Omnichannel retail strategy is a business model that places the customer at the center of the strategy regardless of whether the purchase is by computer, mobile, in-store, or buy-online-pickup-in-store (BOPIS). Creating a consistent shopping experience across the many customer-facing shopping channels puts the customer at the center of your brand strategy. Customers want to have the same look and feel of their shopping experience regardless of the channel that they are using to make their purchase.

One of the problems with omnichannel strategy without truly unified commerce is that the channels may not be well-connected. Management of how the channels work may be quite different and present an inconsistent brand and shopping images. Customers expect consistency and they expect the brand to know them. The messaging must be similar in each channel. The same offers must be in all channels to avoid alienating your customer.

Benefits of Unified Commerce

Unified Commerce enables retailers to deliver the modern, fluid, and predictable shopping journeys that today’s shoppers demand. This is how retailers make the expectation a reality. Retailers have to integrate their processes and systems to provide seamless customer experiences that allow shoppers to move across all consumer touchpoints (online, in-store, mobile, etc.).

Unified Commerce is essential for an omnichannel strategy to work optimally. The key is that the channels need to be well-connected through their systems.

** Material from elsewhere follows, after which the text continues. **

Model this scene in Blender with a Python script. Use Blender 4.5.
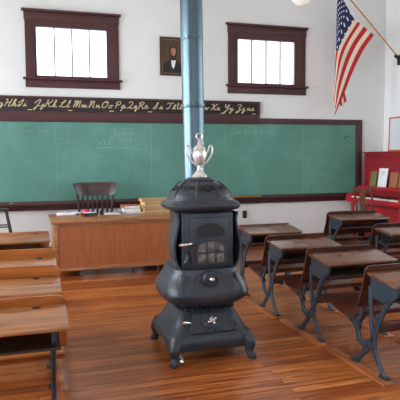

When a customer finds that a product is out-of-stock in one channel, the sales associate or system app needs to know where to find it in a different channel or even bring it up in another app. There is a seamless function to capture the sale. Also, customers expect consistency in the look and feel of the shopping experience and the messaging and offers must be similar in each.

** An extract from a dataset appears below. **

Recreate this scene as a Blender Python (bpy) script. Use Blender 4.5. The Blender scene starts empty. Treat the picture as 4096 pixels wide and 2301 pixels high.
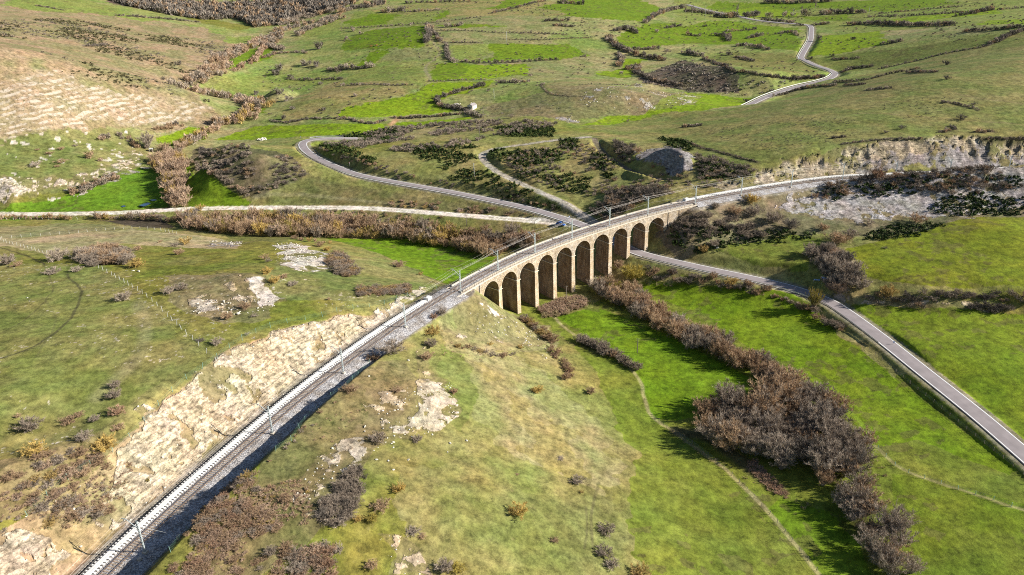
import bpy, math, random
import numpy as np
from mathutils import Vector, Matrix

# ------------------------------------------------------------------ camera, sky, sun
scene = bpy.context.scene
COL = scene.collection
W, H = 4096.0, 2301.0
FPX, PITCH, ROLL, CAMZ = 3186.0, math.radians(25.0), math.radians(-1.5), 105.0
FW = np.array([0, math.cos(PITCH), -math.sin(PITCH)])
RT0 = np.array([1.0, 0, 0]); UP0 = np.cross(RT0, FW)
RT = RT0 * math.cos(ROLL) + UP0 * math.sin(ROLL)
UP = -RT0 * math.sin(ROLL) + UP0 * math.cos(ROLL)

cam_data = bpy.data.cameras.new("camera")
cam = bpy.data.objects.new("camera", cam_data); COL.objects.link(cam)
cam_data.sensor_width = 36.0
cam_data.lens = 36.0 * FPX / W
cam_data.clip_start = 1.0; cam_data.clip_end = 9000.0
mw = Matrix(((RT[0], UP[0], -FW[0], 0), (RT[1], UP[1], -FW[1], 0), (RT[2], UP[2], -FW[2], CAMZ), (0, 0, 0, 1)))
cam.matrix_world = mw
scene.camera = cam

SUN_EL = math.radians(26.0)
SDIR = np.array([math.cos(SUN_EL), -0.05, math.sin(SUN_EL)]); SDIR /= np.linalg.norm(SDIR)
world = bpy.data.worlds.new("World"); scene.world = world; world.use_nodes = True
nt = world.node_tree; nt.nodes.clear()
sky = nt.nodes.new("ShaderNodeTexSky"); sky.sky_type = 'NISHITA'; sky.sun_disc = False
sky.sun_elevation = SUN_EL; sky.sun_rotation = math.radians(93); sky.altitude = 900; sky.air_density = 1.0; sky.dust_density = 0.6
bg = nt.nodes.new("ShaderNodeBackground"); bg.inputs[1].default_value = 0.055
wo = nt.nodes.new("ShaderNodeOutputWorld")
nt.links.new(sky.outputs[0], bg.inputs[0]); nt.links.new(bg.outputs[0], wo.inputs[0])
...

Channels are connected and fully integrated with unified commerce to deliver the same messaging, offers, coupons, and rewards across all channels. This improves demand forecasting and inventory, reduces out-of-stock items, and reduces cart abandonment from glitches in how offers and coupons are applied. Unified commerce has customers connected with all of the channels for a robust seamless shopping experience.

Unifying all systems and channels for a retailer is the central concept of unified commerce. This allows the retailer to truly focus on the customer. Management of how the various sales channels work, technically, maybe quite different but the presentation of the brand and shopping image must be the same. Purchases by computer, mobile, in-store, or buy-online-pickup-in-store (BOPIS) must create a consistent shopping experience across the many customer-facing shopping channels. This truly puts the customer at the center of the strategy.